1968 on the Sofa

1968 on the Sofa

exhibition and performances
ESC, Graz,
November 23rd 2018 - Jannuary 17th 2019

“Blessed are those who always only want to watch television, who are free of fear, who know that pictures do not bite, are desirelessly happy, to which the whole world appears at the touch of a button.” Bazon Brock

Sofa 68 deals with the construction of second-order memory, the memory of media realities and the memory of very personal sensitivities in the anniversary year 68, which will be the fiftieth anniversary in 2018.
Seppo Gründler

Sofa68

Sofa 68 deals with the construction of second-order memory, the memory of media realities and the memory of very personal sensitivities in the anniversary year 68, which will be the fiftieth anniversary in 2018.

The focus is less on personal stories than on what has happened to the story(s) that were (only) conveyed by the media at the time, the reception of reality, memory versus overlay, the memory of a certain time that gave a generation its name, even though only a fraction of them were “really” there.

What is still important to the people who lived through 1968 as teenagers or adults today, what traces did the sixties and seventies leave behind.

What is left of May 68? Are garden ponds, homes and SUVs the current topics, concerns about survival thanks to a pension that is too small, or renewed commitment thanks to the time available and the shift to the right. Let us take the discussion about 1968 out of the neoliberal discourse and look at the effects of a social movement that was primarily mediated by the media. Were new possibilities and spaces for thought opened up to a broad audience (personal comment, for example, the first student parliaments were formed here in Klagenfurt), etc., or did the movement fizzle out in repressive tolerance or its own apparent success.

In 1968, television had already become a mass medium in Europe (in 1955 there were 100,000 television sets in Germany, and by 1964 there were already 7,000,000), i.e. the period after 1964 lies on a fault line, after which important events (Olympics, moon landing, Vietnam War, 1968 protests, Prague Spring…) were primarily transmitted directly to households via imaging devices. These fault lines provide the most information about the consequences at the beginning of a transformation of the media landscape; findings can be transferred to other transformations without being historicizing.
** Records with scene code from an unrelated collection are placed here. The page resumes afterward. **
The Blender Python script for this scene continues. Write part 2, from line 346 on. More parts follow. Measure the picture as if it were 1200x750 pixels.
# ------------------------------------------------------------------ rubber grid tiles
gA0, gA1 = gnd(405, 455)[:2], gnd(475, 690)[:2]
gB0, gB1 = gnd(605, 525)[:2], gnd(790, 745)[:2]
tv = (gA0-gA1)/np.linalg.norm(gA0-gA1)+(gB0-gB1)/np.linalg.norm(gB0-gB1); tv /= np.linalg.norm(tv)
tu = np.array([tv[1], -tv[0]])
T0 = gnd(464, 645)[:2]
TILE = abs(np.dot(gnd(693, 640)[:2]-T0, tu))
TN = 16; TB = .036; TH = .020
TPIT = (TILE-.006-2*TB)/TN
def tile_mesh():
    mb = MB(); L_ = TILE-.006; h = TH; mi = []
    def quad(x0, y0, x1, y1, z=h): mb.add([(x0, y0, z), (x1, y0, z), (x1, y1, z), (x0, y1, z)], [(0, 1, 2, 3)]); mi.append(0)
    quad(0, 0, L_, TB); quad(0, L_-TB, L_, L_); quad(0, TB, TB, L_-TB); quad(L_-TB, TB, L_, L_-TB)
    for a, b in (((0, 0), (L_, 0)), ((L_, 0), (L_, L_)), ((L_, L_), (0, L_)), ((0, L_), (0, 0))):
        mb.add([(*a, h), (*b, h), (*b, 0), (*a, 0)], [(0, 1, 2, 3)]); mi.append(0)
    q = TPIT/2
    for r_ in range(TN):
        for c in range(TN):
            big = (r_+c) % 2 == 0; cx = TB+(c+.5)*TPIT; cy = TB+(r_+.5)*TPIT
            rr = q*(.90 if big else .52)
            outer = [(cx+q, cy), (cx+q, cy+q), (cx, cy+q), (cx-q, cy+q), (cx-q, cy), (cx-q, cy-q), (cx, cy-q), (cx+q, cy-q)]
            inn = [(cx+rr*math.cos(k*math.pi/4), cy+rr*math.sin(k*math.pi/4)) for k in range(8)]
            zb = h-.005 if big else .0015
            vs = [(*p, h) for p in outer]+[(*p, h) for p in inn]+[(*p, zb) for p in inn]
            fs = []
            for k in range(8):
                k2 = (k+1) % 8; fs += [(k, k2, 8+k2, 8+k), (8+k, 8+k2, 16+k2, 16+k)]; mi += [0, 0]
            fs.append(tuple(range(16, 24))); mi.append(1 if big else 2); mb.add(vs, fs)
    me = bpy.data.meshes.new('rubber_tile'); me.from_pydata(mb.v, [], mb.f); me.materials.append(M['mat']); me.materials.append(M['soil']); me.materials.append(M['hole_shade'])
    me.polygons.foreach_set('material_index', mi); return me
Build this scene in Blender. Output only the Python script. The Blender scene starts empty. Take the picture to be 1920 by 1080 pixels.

The research takes us to various so-called cities in the wider area around Graz, from the former Eastern Bloc to Italy, and we speak to 65-75 year old women and men about their memories of 1968; online and offline archives, media and literature expand the stories

“May 68 actually didn’t have much of an impact anywhere. The movement was symbolically very important; it changed people’s brains, ways of thinking and perceptions of hierarchies, authority, the relationship between the sexes - but in reality, and especially in the school system, it didn’t achieve much. I remember going from faculty to faculty in ‘68 and saying: I agree with you, but be careful: there is nothing worse than a failed revolution! Because that is just as frightening as a successful revolution, and yet it didn’t succeed. We are now actually in a conservative revolution, I think, which is partly determined by the fear that many intellectuals and others had in May 68, not just in Europe, it was a universal revolution from Berkeley to Moscow.”

  • Pierre Bourdieu 1998

The installation in the esc consists of several stations, the music sofa, the text sofa, the psycho couch, the projection and the book table.

Music sofa: Music from 1968 is used as the source material to control a modular synthesizer. Modular synthesizers are currently very topical, but their design and construction refer to the early, historical beginnings of electronic music.

Text sofa: Current interviews and texts from the 60s are the source material for a 4-channel piece that places particular emphasis on highlighting particularly current references from speeches and interviews around 1968.

Projection: the three-part projection shows political slogans from 1968 in the middle, political slogans and slogans from 1968 are randomly selected from a database, names and subjects are randomly replaced by current contemporary names and subjects from a database. The projections on the right and left show images and videos from the internet, also randomly found with search terms that are closely related to 1968.

Book table: in the 60s and 70s, the book table was a central source of information for obtaining current, critical books, run by political groups but also by private individuals. At the book table, loans from the private collections of contemporaries of the 60s and 70s will be displayed.

The supporting program for the installation includes: Opening performance by the wandering producers, Rupert Lehofer and Seppo Gründler. Rupert Lehfer creates a fictional person in real time from the interview and text fragments that are fed to him, who reports on his experiences and feelings in 1986. Seppo Gründler simultaneously improvises dialogic, non-illustrative sounds and uses current and archive material from the 1960s as material.